While the U.S. has pursued a policy of spreading the benefits of democracy abroad by whatever means necessary during the Bush administration's two terms in office, at both the federal level and now here in Hawai'i our lawmakers appear determined to strike down the application of one of our most fundamental of democratic principles — the right of employees to vote by secret ballot in choosing whether or not to be represented by a collective bargaining agent. The secret ballot has been mandated in labor elections since the National Labor Relations Act was passed in the 1935.

Today, pending federal legislation, deceptively titled "the employee free choice act," is being used by our own Legislature as a model for "streamlining" and "leveling the playing field" to facilitate unionization of the workforce here in Hawai'i, at the expense of that balloting process.

In its place would be a petition or "card check" system that would allow a simple majority of signers in an employee group to "certify" a bargaining representative when there are no other competing individuals or labor organizations seeking to represent employees.

The rationale sounds simple enough — why bother to hold an election when there is no competition? But this ignores the fact that employees may never hear the employer's side of the story and may not want to be represented by a union at all. This is a choice a worker will only be able to express by refusing to sign the petition. There is no place to vote "no" in a petition or "card check" process.

The Hawai'i bills do not make any provision for neutral supervision of the proposed petition process or verification of whether or not the signatures obtained were freely given.

Lacking confidentiality, employees may for any number of reasons feel compelled to sign a petition personally circulated by an agent of management or a labor organization, to protect their jobs or relationships with their peers.

Furthermore, the legislative language specifically precludes the use of a secret ballot to subsequently validate petition results by mandating that the Hawai'i labor relations board shall not direct an election if a petition signed by a simple majority is submitted.

No case has been made for the argument that the playing field is now tipped in favor of management, that Hawai'i workers are being hindered by management from affiliating with labor organizations, or that the current system of choosing bargaining representation is broken.

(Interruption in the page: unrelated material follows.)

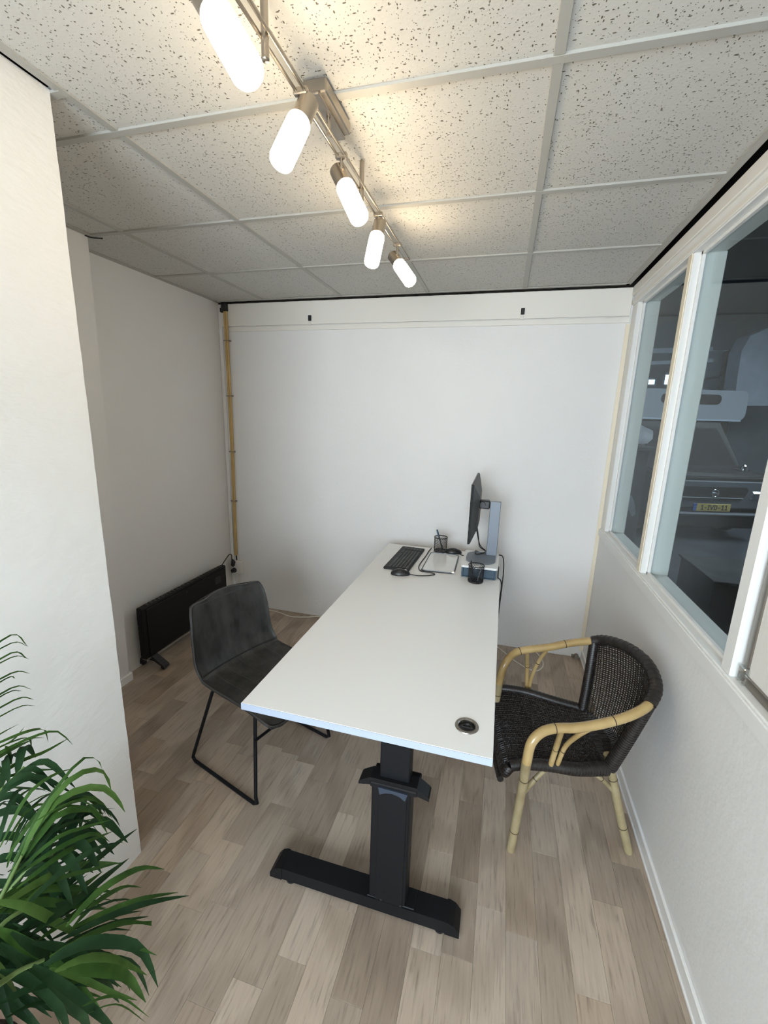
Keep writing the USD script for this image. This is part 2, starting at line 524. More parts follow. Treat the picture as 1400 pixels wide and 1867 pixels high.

The same basic framework for workers organizing and choosing a bargaining agent has been in place for decades. If the percentage of the workforce affiliated with labor organizations across the country is declining, it is because those organizations are having a difficult time selling employees on their claims of better job security, wages and benefits for union workers.

For more than 70 years, the National Labor Relations Board's rules and procedures for determining employee labor affiliation and collective bargaining representation have resulted in a fair and winning solution for labor, management and employees. The legislative majority's apparent intention to abandon the time-honored and fundamental democratic principle of the secret ballot in order to garner continued political support by union interests is unwarranted and an affront to the rights of employees throughout the state of Hawai'i.

Karl F. Borgstrom is president of the Associated Builders and Contractors of Hawaii. He wrote this commentary for The Advertiser.